My dissertation, “Assembling Divine Science: Philosophical and Christian Theology in the German Dominican School (1200-1361),” offers an intellectual history of the meaning of theology or divine science in its relationship to philosophy in the work of the medieval theologians Albert the Great, Ulrich of Strasburg, Dietrich of Freiberg, Meister Eckhart, and Berthold of Moosburg. Rather than simply catalog the specific arguments and ideas each Dominican appropriated from non-Christian and Christian literature, however, my research focuses instead on the disciplinary justifications they produced in their writing to vindicate such appropriations. In particular, I trace how the German Dominicans, who first described Christian theology as a more perfect kind of Peripatetic wisdom by employing Aristotle as well as Jewish and Arabic authorities, increasingly presented Christian theology as a Platonic, “supersapiential” discipline because of their recourse to the fifth-century Greek philosopher Proclus, whose metaphysics and related epistemological critique of Aristotle seemed to agree with their principle Christian authorities, Augustine and Pseudo-Dionysius the Areopagite. Ultimately, I hope to demonstrate in my work that Christian theology’s “becoming-Platonic” in the writing of the German Dominicans necessarily entailed Platonic theology’s “becoming-Christian,” insofar as they increasingly brought Greek Platonism and Christianity into alignment and sought to eliminate the differences between the two in view of their conceptual and practical similarities.

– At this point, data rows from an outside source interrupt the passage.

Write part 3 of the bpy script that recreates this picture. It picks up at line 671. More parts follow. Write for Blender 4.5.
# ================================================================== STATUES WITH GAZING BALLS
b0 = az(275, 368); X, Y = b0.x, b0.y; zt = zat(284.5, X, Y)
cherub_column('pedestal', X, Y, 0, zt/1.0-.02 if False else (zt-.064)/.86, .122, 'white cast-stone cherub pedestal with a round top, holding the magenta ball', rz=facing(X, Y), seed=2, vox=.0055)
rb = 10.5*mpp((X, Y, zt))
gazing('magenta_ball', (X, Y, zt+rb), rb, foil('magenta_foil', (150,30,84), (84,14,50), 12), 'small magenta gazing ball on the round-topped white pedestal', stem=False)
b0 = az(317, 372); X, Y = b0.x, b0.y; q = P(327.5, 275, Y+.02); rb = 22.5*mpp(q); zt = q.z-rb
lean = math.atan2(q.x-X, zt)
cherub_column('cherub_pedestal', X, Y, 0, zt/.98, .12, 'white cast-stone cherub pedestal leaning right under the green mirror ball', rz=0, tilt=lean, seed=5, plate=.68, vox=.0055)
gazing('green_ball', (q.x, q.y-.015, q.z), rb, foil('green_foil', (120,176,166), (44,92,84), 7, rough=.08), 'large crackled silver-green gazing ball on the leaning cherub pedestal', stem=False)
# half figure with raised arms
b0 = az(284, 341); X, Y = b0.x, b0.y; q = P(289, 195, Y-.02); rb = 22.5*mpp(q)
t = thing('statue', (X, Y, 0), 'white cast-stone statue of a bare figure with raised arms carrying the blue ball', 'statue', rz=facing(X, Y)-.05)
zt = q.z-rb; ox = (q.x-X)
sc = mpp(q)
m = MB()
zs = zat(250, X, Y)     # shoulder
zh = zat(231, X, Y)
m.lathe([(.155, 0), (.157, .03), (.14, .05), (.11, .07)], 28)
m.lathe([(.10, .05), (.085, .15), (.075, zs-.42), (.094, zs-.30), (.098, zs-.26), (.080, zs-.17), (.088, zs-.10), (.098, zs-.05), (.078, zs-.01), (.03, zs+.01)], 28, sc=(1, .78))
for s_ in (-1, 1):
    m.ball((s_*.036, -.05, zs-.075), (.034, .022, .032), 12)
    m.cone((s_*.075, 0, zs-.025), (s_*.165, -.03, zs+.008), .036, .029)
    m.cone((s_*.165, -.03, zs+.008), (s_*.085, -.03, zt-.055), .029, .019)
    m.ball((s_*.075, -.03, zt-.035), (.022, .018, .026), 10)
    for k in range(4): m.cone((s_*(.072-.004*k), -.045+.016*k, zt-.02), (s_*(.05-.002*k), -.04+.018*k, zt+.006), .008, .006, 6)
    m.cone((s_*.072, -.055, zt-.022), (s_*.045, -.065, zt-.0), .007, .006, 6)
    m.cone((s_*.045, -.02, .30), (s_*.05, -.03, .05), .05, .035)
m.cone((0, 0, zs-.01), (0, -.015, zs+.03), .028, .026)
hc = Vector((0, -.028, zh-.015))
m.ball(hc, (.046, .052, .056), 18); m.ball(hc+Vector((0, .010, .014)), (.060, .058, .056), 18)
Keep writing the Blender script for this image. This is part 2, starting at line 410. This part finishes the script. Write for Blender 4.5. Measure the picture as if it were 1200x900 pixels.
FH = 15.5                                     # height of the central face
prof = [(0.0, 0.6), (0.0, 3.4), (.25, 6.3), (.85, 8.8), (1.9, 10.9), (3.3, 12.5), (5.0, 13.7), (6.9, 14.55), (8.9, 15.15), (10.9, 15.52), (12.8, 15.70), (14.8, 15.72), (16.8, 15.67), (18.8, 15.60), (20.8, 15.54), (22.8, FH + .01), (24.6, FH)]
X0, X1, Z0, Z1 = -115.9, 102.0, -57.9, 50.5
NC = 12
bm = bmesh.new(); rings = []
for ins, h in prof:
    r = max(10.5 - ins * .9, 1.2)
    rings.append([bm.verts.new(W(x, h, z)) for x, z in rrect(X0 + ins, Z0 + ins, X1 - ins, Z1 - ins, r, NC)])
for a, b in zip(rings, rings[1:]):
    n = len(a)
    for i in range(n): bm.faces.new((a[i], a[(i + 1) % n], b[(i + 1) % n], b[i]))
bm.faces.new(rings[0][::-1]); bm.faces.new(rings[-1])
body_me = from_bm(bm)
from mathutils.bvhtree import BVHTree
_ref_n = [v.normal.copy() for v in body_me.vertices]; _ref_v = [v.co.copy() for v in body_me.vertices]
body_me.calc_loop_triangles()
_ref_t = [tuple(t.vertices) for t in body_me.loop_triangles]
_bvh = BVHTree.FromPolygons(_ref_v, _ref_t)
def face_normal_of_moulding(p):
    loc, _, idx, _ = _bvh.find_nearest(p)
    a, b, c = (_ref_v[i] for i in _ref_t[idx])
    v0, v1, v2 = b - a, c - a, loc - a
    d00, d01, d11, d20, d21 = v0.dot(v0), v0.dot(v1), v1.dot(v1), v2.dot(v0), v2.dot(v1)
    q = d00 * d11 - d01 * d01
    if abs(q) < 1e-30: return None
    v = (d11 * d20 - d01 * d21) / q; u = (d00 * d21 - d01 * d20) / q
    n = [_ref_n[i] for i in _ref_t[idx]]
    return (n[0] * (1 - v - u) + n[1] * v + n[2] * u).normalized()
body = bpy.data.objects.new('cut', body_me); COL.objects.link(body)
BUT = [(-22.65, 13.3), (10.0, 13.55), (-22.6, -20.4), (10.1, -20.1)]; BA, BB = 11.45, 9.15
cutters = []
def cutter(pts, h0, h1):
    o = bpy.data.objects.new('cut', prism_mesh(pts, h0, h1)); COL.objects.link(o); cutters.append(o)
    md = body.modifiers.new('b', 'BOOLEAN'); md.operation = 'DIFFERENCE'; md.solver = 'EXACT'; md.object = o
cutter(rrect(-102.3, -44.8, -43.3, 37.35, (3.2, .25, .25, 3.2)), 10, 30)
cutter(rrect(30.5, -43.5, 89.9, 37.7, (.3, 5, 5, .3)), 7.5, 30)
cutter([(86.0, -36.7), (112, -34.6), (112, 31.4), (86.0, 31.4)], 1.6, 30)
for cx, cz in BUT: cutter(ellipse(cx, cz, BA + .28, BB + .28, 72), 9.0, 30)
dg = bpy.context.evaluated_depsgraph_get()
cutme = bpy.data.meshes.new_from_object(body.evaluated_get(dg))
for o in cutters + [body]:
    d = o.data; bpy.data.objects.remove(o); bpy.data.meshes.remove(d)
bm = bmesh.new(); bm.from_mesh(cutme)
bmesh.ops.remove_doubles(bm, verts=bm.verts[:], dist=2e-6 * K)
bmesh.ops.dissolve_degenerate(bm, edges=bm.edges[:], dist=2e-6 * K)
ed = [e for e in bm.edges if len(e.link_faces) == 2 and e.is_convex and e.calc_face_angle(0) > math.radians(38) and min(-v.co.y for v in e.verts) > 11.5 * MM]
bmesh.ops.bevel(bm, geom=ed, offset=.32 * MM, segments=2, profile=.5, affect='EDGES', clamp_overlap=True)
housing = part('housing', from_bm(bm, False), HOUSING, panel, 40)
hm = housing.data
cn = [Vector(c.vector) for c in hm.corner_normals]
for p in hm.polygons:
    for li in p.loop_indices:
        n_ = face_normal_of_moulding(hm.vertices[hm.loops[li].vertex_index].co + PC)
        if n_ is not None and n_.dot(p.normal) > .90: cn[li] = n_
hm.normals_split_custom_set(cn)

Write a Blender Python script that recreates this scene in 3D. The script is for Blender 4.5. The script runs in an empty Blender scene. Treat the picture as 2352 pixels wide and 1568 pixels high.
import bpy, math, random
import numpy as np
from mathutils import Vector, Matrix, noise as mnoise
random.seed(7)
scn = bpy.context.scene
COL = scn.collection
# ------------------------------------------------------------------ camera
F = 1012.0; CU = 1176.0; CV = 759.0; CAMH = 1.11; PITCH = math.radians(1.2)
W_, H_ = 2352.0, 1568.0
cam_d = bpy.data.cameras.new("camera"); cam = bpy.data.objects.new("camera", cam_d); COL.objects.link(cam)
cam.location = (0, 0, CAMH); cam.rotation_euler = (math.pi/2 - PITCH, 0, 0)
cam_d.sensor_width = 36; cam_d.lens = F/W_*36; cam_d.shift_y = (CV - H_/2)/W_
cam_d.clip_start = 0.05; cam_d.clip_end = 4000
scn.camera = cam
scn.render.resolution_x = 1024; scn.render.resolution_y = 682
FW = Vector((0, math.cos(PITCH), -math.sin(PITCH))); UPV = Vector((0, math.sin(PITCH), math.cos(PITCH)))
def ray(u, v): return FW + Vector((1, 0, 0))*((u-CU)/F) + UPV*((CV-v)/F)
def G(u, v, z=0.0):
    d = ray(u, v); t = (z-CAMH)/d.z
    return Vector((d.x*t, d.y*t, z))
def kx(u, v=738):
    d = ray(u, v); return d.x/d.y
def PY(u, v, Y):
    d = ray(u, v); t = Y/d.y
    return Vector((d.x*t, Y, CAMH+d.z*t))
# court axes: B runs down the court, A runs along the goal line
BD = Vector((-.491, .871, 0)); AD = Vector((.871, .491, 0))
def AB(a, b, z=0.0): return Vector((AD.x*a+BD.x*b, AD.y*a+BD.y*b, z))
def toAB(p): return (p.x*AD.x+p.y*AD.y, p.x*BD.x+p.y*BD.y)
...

I am excited by the opportunities afforded by the Fellowship and the Martin Marty Center to engage in productive dialogue with those whose research interests and area of disciplinary expertise differ from my own. The Fellowship also places me back into the institutional life of the Divinity School itself and materially supports focused and sustained work on my dissertation as well as provides an academic community that holds me accountable as a writer committed to collaborative intellectual work. I also welcome the ongoing conversations among the participants about the relationship between our work as scholars and our responsibilities to the general public – particularly about what academic outreach to the broader community could and should look like at a time when the meaning of religion as an analytical category is highly contested within our professional guild but seems to be intuitively evident outside of it.